Dalam Hari Studi Komisi Pendidikan Konferensi Waligereja Indonesia (KWI) bekerjasama dengan Asosisasi Perguruan Tinggi Katolik (APTIK) secara daring, 9 Juni 2022, Kardinal Ignatius Suharyo menyampaikan dua hal penting terkait pendidikan Katolik. Yang pertama, menempatkan perjumpaan masing-masing elemen pendidikan Katolik dalam kerangka Gereja Katolik seluruh dunia yang sekarang sedang bersinode “Menuju Gereja Sinodal: Persekutuan, Partisipasi dan Misi”.
“Saya kira semua dari kita dapat dengan mudah menempatkan perjumpaan kita juga di dalam arus dinamika Gereja itu. Kita ingin berjalan bersama-sama, maka kita bertemu untuk saling berbagi pengalaman dan mencoba mencari kehendak Tuhan supaya kita dapat berjalan bersama. Karena berjalan bersama itu bisa macam-macam. Berjalan bersama saling bertukar pikiran, bisa. Berjalan bersama saling menyalahkan, bisa,” katanya dalam acara bertema “Pendidikan Katolik Kini dan ke Depan dengan Semangat yang Diperbaharui”.
Yang kedua, pentingnya membangun arah bersama meski masing-masing lembaga pendidikan sudah mempunyai visi dan misi masing-masing. “Saya berpikir begini, maafkan kalau saya keliru, masing-masing lembaga pendidikan pasti sudah merumuskan visi dan misinya masing-masing. Dan memang wajar seperti itu karena suatu lembaga pendidikan didirikan pasti dengan alasan-alasan untuk menuju visi dari lembaga itu. Pertanyaannya adalah, bagi saya sekurang-kurangnya, mungkinkah ada cakrawala bersama yang dapat juga mempersatukan? Visi dan misi tidak dikesampingkan, tetapi ada payung bersama cakrawala yang dapat mempersatukan kita,” ungkapnya.
Kardinal Suharyo juga menekankan tentang 2 watak bangsa Indonesia yang bisa dipertimbangkan sebagai cakrawala bersama untuk mewujudkan visi-misi setiap lembaga pendidikan Katolik, yakni rasa cinta tanah air dan kepedulian.
Rasa cinta tanah air
Menurut Kardinal, rasa cinta tanah air adalah warisan bangsa Indonesia. Ia pun menyampaikan, pada tanggal 18 Agustus 1945, para pendiri bangsa waktu itu dalam waktu seperempat jam menghilangkan 7 kata dalam Piagam Jakarta. “Seperempat jam. Seandainya tidak ada rasa cinta tanah air dari para pendiri bangsa, pasti akan berkelahi. Tetapi dalam waktu seperempat jam di luar sidang lagi, semuanya selesai,” katanya.

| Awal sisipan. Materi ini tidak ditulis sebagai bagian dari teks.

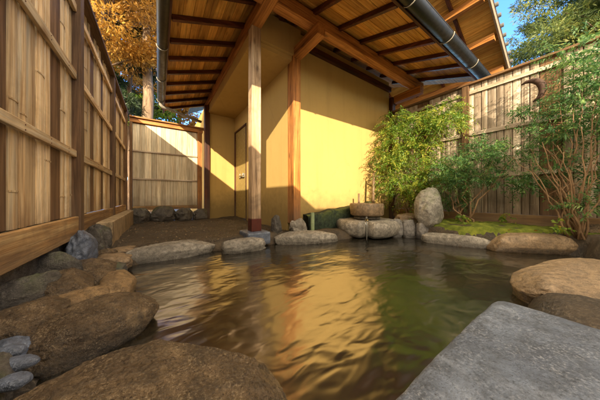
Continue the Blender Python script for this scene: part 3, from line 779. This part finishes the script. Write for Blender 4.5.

Cinta tanah air pun, menurutnya, digelorakan oleh Romo van Lith SJ yang pada tahun 1922 sudah menulis komitmennya untuk berpihak pada pribumi meski ia sendiri adalah orang Belanda. “Semua orang tahu, kami para misionaris selalu berusaha berdiri di tengah. Tetapi kalau terjadi konflik, semua orang tahu juga, bahwa kami akan berpihak kepada pribumi,” demikian Kardinal mengutip tulisan Romo van Lith.
Semangat itu pun, lanjut Kardinal, diteruskan oleh murid Romo van Lith yaitu Mgr Soegijapranata SJ yang kemudian merumuskan “100 Persen Katolik, 100 Persen Indonesia”. Semangat ini pula yang sampai hari ini tetap dihidupi oleh Gereja Katolik Indonesia.
Sejarah memang penting. Namun, menurut Kardinal Suharyo, sejarah saja tidak cukup, harus dilengkapi dengan inspirasi iman. “Inspirasi imannya tentu dari mana lagi kalau tidak dari Yesus. Kita semua tahu, Yesus sangat mencintai tanah air-Nya, sehingga ketika Dia melihat Yerusalem akan hancur, dia menangis. Itu satu-satunya tempat di mana Yesus menangis. Dan yang sangat penting, banyak yang tidak sadar mengenai hal itu,” terang Kardinal Suharyo.
Ia pun melanjutkan dengan menunjukkan komitmen Gereja Katolik Indonesia yang membela tanah air. “Di Gereja Indonesia, hanya di Indonesia, tidak di tempat lain, ada yang namaya prefasi tanah air. Itu inspirasi iman. Karena perjalanan bangsa Indonesia menurut prefasi itu disejajarkan dengan pembebasan dari perbudakan Mesir menuju Tanah Terjanji. Itu inspirasi iman,” terangnya.